In 1898, officials with the United States Army Corps of Engineers and the District of Columbia convinced the United States Congress that the Anacostia River should be dredged to create a more commercially viable channel that would enhance the local economy. The dredged material would be used to build up the marshes—drying them out and eliminating the public health dangers they caused, as well as creating land where factories or warehouses might be built. Although the height of the reclaimed land would vary from 14 feet (4.3 m) to 24 feet (7.3 m) (the amount of dredged material depended on how much money was appropriated), the Corps of Engineers hoped to reclaim mudflats from Pennsylvania Avenue SE north to at least Benning Bridge.

Decisions on how to use the newly created land occurred over the next few years. In 1900, the United States Senate established the McMillan Commission, a body to advise the Congress and District of Columbia on ways to improve the parks, monuments, memorials, and infrastructure of the city as well as plan for urban renewal, economic growth, and expansion of the federal government. The McMillan Commission concluded that commercial land was not needed and proposed turning the reclaimed flats into parkland. The D.C. government agreed in 1905, and the United States Commission of Fine Arts (a federal advisory agency with review authority over the design and aesthetics of projects within Washington, D.C.) and the Army Corps of Engineers concurred in 1914. Most of the reclaimed mudflats were subsequently declared to be parkland and named Anacostia Water Park (now Anacostia Park) in 1919. The National Capital Park and Planning Commission (NCPPC) signed on (belatedly) to the park plan in 1928.

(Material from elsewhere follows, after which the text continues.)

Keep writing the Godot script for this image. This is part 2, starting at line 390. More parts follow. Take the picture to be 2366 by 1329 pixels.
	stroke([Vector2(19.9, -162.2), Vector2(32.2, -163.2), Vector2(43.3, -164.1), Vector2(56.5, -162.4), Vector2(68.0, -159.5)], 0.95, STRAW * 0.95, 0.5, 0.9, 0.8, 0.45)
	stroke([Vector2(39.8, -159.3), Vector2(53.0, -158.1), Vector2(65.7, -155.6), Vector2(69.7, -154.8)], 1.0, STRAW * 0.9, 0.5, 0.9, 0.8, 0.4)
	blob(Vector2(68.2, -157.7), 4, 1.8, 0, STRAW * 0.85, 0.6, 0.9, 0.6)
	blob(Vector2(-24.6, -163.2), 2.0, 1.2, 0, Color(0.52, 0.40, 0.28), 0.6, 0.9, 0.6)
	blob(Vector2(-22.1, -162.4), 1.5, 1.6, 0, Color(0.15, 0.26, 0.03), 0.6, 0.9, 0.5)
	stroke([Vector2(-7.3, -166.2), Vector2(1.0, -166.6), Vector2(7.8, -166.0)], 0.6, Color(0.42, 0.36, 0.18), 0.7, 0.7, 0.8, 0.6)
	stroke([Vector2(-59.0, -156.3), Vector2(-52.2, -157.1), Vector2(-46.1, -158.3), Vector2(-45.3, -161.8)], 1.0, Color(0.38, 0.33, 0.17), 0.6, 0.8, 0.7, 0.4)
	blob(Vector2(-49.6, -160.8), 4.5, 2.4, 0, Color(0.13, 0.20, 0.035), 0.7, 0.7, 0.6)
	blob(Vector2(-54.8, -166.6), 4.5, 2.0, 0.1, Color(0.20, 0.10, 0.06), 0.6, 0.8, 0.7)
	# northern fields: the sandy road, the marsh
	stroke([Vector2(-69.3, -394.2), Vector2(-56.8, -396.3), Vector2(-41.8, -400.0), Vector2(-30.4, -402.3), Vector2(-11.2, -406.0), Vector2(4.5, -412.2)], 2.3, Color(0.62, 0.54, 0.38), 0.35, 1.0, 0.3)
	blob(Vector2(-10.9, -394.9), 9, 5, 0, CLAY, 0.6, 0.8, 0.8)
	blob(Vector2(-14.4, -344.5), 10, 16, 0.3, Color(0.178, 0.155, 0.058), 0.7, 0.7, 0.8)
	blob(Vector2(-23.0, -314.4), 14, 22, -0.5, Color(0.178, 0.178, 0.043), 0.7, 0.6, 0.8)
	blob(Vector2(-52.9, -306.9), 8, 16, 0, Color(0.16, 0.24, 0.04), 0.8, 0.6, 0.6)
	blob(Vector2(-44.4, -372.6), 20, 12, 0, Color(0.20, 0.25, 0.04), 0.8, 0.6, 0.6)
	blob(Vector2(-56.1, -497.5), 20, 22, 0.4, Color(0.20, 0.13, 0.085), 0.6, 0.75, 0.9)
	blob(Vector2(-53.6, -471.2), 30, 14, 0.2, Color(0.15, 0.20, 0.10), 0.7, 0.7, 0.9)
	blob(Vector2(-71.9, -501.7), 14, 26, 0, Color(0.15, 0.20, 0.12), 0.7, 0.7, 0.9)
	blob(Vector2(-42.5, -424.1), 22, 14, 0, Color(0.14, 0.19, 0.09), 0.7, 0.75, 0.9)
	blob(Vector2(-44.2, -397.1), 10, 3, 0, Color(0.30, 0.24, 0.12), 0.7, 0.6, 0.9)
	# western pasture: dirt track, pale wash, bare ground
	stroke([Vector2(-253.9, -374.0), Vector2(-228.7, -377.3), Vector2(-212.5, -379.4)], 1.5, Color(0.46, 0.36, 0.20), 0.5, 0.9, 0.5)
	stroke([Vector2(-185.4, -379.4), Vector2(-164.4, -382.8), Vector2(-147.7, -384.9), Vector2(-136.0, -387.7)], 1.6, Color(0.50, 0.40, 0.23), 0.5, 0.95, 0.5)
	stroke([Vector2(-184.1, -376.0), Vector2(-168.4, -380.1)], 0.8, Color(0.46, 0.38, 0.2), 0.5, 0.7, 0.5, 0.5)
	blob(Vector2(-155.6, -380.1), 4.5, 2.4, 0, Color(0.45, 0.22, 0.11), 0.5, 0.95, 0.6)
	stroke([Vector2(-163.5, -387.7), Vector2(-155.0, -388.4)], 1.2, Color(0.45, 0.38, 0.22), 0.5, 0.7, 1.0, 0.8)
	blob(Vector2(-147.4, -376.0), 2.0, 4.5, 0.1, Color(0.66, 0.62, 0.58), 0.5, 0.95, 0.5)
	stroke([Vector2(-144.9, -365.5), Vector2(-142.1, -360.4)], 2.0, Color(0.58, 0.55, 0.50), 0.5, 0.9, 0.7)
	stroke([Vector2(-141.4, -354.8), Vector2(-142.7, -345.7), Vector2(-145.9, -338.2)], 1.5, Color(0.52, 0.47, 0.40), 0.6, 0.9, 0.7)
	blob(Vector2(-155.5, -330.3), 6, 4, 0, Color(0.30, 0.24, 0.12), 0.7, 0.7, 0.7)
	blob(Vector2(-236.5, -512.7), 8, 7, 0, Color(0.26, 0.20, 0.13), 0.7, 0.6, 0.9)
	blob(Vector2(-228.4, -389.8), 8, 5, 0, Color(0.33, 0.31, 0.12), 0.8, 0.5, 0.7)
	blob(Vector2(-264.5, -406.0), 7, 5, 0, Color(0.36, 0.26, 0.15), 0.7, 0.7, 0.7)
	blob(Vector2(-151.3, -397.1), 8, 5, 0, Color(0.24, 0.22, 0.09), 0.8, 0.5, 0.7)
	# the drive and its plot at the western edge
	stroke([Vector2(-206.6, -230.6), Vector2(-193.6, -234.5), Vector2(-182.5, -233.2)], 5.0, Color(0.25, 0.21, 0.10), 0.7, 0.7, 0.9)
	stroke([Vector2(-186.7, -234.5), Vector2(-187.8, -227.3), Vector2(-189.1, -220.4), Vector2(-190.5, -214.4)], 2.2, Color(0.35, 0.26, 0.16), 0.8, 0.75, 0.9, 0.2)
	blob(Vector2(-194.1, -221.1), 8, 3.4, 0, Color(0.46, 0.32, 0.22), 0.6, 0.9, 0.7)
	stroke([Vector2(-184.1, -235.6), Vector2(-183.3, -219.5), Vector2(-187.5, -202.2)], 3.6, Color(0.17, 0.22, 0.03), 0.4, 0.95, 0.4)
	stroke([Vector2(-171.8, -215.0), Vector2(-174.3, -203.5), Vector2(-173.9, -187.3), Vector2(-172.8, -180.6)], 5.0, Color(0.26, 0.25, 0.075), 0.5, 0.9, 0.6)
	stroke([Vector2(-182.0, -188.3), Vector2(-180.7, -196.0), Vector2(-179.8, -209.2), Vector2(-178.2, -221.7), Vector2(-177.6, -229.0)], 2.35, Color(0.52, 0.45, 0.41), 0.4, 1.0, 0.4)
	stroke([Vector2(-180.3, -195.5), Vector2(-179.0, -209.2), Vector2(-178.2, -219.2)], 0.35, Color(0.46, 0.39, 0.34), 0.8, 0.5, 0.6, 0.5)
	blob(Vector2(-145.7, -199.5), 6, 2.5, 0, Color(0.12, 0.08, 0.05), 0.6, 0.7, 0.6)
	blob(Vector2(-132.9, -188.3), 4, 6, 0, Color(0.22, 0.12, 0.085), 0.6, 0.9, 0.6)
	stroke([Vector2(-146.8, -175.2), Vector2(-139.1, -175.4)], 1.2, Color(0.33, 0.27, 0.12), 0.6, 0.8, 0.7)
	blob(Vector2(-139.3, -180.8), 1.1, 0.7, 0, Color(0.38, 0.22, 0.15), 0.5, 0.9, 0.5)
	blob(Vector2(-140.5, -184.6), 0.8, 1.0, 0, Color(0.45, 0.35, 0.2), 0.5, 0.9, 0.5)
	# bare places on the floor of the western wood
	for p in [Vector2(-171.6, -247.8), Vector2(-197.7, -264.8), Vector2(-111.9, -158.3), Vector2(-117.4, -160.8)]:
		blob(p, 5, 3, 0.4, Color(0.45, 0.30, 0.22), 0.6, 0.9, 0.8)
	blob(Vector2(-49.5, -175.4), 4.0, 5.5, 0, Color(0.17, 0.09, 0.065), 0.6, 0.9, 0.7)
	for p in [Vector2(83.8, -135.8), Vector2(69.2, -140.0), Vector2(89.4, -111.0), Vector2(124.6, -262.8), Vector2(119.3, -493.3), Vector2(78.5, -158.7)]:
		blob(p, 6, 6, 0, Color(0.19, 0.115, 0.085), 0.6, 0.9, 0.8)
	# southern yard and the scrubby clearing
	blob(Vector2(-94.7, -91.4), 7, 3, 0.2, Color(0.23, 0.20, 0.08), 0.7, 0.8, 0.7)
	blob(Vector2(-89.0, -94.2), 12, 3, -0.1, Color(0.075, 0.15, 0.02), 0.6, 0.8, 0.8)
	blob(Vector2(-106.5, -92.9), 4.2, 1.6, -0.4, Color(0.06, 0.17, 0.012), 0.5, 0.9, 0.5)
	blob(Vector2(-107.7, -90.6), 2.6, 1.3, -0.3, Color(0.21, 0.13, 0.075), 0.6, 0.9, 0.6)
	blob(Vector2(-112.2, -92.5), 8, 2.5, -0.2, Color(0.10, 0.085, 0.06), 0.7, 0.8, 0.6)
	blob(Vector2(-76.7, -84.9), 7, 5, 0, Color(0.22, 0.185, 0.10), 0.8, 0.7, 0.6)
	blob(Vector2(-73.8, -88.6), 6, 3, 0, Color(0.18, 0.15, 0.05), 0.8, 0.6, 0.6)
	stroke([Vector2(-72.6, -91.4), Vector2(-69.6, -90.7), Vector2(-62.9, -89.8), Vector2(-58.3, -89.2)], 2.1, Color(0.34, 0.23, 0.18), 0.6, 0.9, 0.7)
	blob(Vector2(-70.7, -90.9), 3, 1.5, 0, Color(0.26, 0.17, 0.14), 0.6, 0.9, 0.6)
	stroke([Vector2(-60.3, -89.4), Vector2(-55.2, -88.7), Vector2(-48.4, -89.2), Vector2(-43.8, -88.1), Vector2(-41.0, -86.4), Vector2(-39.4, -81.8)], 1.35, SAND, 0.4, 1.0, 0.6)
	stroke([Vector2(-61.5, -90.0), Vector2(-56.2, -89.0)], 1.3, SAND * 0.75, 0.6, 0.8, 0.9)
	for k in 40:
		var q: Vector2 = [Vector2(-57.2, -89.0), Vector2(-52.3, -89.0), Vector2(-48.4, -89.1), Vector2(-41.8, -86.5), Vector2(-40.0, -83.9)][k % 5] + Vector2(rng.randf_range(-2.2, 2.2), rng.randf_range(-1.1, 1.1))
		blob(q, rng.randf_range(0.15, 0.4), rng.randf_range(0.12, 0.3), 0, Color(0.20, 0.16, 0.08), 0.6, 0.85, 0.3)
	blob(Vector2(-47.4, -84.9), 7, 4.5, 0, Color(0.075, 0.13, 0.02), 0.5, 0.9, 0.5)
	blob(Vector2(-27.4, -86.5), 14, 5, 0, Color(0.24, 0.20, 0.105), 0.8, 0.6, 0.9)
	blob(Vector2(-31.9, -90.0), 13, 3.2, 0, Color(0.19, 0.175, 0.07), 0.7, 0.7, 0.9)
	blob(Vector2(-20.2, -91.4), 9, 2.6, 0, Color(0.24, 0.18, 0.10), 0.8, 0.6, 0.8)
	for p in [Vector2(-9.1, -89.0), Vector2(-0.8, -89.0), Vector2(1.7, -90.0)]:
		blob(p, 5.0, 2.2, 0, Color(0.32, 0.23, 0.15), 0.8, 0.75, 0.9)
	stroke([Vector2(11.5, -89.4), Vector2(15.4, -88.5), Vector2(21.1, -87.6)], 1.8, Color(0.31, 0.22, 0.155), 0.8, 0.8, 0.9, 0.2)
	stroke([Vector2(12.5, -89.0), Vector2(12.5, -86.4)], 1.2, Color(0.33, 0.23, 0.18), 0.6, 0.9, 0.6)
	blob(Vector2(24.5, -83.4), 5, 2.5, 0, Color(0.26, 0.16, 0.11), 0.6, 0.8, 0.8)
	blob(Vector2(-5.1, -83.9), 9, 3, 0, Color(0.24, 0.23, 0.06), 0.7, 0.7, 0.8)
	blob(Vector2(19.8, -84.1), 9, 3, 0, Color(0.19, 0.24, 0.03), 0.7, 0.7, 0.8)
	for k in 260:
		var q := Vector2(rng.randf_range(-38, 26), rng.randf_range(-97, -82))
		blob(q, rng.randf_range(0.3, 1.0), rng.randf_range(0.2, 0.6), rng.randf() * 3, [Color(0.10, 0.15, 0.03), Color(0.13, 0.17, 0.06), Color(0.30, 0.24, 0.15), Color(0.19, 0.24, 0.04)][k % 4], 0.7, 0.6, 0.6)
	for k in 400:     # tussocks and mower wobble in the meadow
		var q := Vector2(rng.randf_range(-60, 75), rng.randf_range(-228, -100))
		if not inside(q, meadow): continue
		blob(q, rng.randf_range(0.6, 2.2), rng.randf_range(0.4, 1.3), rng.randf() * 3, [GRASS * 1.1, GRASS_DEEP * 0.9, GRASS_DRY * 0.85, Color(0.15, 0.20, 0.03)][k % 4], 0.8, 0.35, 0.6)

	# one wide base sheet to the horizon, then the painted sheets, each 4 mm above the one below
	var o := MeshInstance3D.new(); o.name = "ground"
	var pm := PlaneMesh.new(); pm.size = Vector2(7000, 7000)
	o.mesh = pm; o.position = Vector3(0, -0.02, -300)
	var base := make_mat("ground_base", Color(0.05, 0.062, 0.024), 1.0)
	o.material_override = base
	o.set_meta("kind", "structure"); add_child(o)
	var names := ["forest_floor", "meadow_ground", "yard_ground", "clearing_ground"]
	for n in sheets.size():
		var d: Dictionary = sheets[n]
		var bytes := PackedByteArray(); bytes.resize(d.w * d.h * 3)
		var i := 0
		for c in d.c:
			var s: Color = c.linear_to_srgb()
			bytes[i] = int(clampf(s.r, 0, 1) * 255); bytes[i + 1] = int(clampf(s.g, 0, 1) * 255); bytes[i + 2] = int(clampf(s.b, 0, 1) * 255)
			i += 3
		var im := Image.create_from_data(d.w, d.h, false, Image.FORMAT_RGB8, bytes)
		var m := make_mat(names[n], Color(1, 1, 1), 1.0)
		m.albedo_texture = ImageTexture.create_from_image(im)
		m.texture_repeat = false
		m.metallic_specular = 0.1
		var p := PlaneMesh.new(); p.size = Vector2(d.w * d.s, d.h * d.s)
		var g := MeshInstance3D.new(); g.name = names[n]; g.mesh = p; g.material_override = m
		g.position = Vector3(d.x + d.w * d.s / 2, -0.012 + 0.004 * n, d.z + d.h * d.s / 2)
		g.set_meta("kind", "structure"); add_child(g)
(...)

The original dredging plan called for a channel 15 feet (4.6 m) wide on the Anacostia's west bank from the 11th Street Bridges to Massachusetts Avenue SE, narrowing to a 9-foot (2.7 m) wide channel from Massachusetts Avenue SE to the Maryland-District border line. In addition to this channel (which was meant to facilitate the passage of cargo ships), the McMillan Commission proposed building a dam across the Anacostia River at Massachusetts Avenue SE or at Benning Bridge to form a large lake for fishing and recreational boating. The Commission also proposed using dredged material to build islands within the lake. The Washington Post reported in July 1914 that Congress had approved the plan for a dam on the river at Massachusetts Avenue SE. By 1916, the Corps of Engineers was still planning a dam, with access to the 9-foot (2.7 m) deep lake behind it controlled by locks. The Corps also planned to create several large islands in the lake and planned to replace Benning Bridge with a drawbridge to accommodate cargo ship traffic through the lake.

The firm of Sanford and Brooks began the dredging in January 1903, at which time the Army Corps of Engineers began surveying the surrounding land to determine whether the federal government or private landowners had title to the marshes themselves. The survey work was complete by November 1905, with the U.S. government asserting ownership over the flats. In June 1912, Congress appropriated $100,000 to dredge the Anacostia from the 11th Street Bridges to the District-Maryland line. In June 1915, the dredges discovered two large anchors with many feet of chain attached to them. The anchors were believed to have come from United States Navy gunboat barges burned on the Anacostia River in 1814 during the War of 1812. Both Kingman Island and Heritage Island were completed in 1916.

In 1915, ownership of the newly-created land became an issue in a lawsuit. The boundary of the District of Columbia had been set by the Black-Jenkins Award, a decision by an arbitration panel in 1874 which resolved centuries of dispute by placing Virginia's boundary with Maryland at the low-water mark on the Virginia side of the Potomac River. The Virginia retrocession of 1846-1847 returned a portion of the District of Columbia on the Virginia site of the Potomac River to the state of Virginia. This left in doubt the exact position of the District's border with Virginia. In Morris v. United States, 174 U.S. 196 (1899), the Supreme Court of the United States held that land built in the Potomac River not only belonged to the District of Columbia but to the federal government (contrary to the claims of private landowners, who believed the property belonged to them). In Maryland v. West Virginia, 217 U. S. 1 (1910), the U.S. Supreme Court again affirmed that Maryland's southern border extended to the low-water mark on the far side of the Potomac River. The issue arose again in 1915, when the Washington Steel & Ordnance Company claimed it owned the newly-created land in the Anacostia River created by the dredging operation. The District of Columbia Supreme Court held on December 29, 1915, that the federal government held title to the land. But this decision was overturned on technical grounds by the Court of Appeals for the District of Columbia in Washington Steel & Ordnance Company v. Martin, 45 App. 600 (1917). Nonetheless, in dicta in Washington Steel & Ordnance Company, the court of appeals made note of the Supreme Court's ruling in Morris v. United States and held that the reclaimed land belonged to the federal government. The issue as to who owned the dredged land and islands seemed settled.

By 1920, the Corps of Engineers had dropped the dam idea and instead proposed creating a 6-foot (1.8 m) deep lake on one side of the Anacostia River by linking several of the mid-river islands it had built with dikes. That same year, Congress specifically prohibited the Corps from extending Anacostia Park beyond Benning Bridge, which forced the Corps to drop its plans for a drawbridge. In late 1922, dredging temporarily ceased after funding for continued dredging ran out.